I scrolled a little further and saw a post from a satirical website about how a Black woman who sang the Black national anthem at the Super Bowl was booed, which is something that did not happen at all. The post is one of the top results if you search “Black national anthem” on Facebook and there are 21,000 comments on it — which, again, was about a thing that never even happened, because the woman was never booed when she sang. I scrolled a little past the fake story and was presented with an ad for a company that makes a shirt with the slogan “NRA AF.” I assume this was because I Googled “shooting” or perhaps because I had clicked on a post meant to rile up right-wingers who are pissed that Black people sang “Lift Every Voice and Sing” before the “Star Spangled Banner” at the Super Bowl, which they are very much pissed about even though they’re being lied to that it was Beyonce who did the singing.

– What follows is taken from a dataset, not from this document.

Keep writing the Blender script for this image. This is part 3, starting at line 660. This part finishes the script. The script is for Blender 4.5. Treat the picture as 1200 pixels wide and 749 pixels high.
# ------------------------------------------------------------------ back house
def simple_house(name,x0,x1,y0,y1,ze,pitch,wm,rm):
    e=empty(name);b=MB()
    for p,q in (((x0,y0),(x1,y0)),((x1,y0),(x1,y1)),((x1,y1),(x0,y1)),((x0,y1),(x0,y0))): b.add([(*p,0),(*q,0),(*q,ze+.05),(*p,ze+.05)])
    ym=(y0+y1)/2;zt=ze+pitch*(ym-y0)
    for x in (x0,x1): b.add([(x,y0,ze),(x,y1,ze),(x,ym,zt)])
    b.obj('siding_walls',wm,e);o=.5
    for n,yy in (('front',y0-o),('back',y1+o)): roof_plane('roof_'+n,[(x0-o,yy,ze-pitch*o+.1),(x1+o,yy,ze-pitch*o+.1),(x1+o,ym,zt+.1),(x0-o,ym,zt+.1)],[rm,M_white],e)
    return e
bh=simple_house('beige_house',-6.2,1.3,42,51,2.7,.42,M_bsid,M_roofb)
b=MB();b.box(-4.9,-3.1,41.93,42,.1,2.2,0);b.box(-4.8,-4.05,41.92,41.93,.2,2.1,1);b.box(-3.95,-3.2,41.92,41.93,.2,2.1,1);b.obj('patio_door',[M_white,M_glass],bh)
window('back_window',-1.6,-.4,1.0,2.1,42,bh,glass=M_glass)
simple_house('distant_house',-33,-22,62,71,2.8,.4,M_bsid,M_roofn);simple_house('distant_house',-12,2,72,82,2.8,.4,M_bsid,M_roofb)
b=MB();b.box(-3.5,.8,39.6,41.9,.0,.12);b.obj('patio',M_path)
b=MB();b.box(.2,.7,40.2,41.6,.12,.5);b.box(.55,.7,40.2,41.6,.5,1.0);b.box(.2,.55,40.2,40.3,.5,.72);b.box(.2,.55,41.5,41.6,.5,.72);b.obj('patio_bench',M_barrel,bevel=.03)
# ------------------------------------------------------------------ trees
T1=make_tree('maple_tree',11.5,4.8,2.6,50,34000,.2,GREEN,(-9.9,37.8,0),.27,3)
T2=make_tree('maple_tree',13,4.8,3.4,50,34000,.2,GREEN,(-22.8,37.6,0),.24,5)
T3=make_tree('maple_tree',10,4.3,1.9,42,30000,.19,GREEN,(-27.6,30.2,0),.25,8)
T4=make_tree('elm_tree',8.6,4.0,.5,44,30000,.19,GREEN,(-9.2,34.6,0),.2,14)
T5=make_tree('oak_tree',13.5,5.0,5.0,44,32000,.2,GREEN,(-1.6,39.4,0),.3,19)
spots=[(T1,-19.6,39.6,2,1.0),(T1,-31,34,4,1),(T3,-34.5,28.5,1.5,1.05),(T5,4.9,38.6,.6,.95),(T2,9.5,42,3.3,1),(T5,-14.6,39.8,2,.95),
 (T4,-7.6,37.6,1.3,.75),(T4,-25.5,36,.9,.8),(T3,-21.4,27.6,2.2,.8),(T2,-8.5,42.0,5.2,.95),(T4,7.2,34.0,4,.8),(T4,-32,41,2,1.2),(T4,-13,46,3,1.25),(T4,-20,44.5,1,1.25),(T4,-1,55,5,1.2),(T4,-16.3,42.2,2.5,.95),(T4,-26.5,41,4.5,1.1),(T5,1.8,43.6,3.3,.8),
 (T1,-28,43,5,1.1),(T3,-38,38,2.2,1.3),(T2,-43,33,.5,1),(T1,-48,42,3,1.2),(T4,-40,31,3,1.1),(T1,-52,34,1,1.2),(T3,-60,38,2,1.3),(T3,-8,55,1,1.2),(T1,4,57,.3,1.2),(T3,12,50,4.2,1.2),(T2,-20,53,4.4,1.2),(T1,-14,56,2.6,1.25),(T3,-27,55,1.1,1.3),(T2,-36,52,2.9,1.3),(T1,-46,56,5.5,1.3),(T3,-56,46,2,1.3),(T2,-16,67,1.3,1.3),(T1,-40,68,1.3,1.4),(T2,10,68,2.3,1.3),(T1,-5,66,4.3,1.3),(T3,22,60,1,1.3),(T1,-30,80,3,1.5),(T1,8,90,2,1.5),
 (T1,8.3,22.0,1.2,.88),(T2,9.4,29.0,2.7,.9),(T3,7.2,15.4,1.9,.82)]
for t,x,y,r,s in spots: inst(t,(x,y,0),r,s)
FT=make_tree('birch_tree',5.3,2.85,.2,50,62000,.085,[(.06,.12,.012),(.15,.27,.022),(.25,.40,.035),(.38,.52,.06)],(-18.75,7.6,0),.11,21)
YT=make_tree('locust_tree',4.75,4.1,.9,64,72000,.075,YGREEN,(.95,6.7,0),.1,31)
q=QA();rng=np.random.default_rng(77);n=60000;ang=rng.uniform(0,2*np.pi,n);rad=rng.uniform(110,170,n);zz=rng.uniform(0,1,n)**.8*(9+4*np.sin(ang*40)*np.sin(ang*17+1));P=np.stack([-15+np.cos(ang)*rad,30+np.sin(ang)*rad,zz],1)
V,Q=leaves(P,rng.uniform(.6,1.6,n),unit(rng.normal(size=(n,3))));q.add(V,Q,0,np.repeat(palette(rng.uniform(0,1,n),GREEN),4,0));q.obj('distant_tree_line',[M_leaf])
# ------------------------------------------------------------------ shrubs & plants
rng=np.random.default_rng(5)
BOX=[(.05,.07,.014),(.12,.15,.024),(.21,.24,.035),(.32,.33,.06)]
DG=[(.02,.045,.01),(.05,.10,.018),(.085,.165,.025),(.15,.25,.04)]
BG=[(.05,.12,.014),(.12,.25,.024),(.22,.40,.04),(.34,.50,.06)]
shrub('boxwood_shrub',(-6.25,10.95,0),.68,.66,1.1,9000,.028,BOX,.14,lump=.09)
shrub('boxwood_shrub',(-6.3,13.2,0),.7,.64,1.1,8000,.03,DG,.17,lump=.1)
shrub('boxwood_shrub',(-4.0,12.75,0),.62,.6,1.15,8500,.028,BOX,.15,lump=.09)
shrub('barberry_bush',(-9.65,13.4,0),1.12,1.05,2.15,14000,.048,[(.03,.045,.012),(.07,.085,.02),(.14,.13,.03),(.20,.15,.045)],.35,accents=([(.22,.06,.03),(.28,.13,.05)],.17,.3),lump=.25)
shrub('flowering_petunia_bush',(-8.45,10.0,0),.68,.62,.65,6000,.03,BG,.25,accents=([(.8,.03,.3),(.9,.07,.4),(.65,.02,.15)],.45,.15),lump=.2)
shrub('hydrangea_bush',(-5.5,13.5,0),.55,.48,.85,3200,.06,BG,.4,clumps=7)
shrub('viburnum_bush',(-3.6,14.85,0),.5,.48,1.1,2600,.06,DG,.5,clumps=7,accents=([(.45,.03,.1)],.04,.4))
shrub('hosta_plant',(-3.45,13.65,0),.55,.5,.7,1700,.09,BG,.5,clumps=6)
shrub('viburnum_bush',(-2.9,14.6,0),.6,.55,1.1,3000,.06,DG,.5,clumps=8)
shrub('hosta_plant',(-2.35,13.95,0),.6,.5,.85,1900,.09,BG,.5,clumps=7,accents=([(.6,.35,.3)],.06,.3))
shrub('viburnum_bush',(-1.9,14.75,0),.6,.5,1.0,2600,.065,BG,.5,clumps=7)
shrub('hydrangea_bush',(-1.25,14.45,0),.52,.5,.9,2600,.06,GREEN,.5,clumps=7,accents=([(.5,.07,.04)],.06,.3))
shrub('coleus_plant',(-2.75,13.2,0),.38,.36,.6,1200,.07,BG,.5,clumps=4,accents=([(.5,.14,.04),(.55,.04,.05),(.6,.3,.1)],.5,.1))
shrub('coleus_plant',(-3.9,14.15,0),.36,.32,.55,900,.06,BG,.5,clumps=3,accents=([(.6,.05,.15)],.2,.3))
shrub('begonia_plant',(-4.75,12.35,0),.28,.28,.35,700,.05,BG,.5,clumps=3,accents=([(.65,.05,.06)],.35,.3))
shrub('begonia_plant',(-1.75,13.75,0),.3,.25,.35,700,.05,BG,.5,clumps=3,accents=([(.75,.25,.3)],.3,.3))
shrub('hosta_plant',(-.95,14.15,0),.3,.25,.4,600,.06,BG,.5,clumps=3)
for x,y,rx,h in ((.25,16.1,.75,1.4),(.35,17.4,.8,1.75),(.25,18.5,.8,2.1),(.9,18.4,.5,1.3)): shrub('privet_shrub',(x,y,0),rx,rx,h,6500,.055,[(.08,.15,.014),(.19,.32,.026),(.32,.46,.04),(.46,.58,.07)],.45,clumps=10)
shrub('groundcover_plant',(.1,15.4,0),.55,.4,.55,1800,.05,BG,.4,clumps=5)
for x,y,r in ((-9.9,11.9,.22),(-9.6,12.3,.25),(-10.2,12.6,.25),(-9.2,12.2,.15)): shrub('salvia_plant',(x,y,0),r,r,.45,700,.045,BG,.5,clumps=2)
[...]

All of this information intake probably took a total of seven minutes between last night and this morning, which just shows you how quickly you can fill your head with garbage. If you are not careful, or if you do not have at least passable reading comprehension skills, or, like many Americans, have abhorrent media literacy, it doesn’t take long for this type of information intake to make you start believing things that are simply not true. It’s a collective calamity of the mind that threatens our very existence but we all just accept as part of modern life that people’s brains are being dumbed down and destroyed every single day by the algorithms that feed us. I have no answer for it, I’m just reporting the facts of what I see and one of those facts is that the algorithms that rule our lives are probably destroying most of our brains. A Buddhist monk I read about a while back said the “ultimate authority is moving from the human to the algorithm” and I thought, wow, that’s profound. Then I read further in the story that the monk was consulting with Big Tech people working on artificial intelligence, maybe trying to convince them to be moral about it or something, and wondered if the monk hadn’t sold out, too. Either way, the monk thinks the world is ending and technology is playing a big part in it.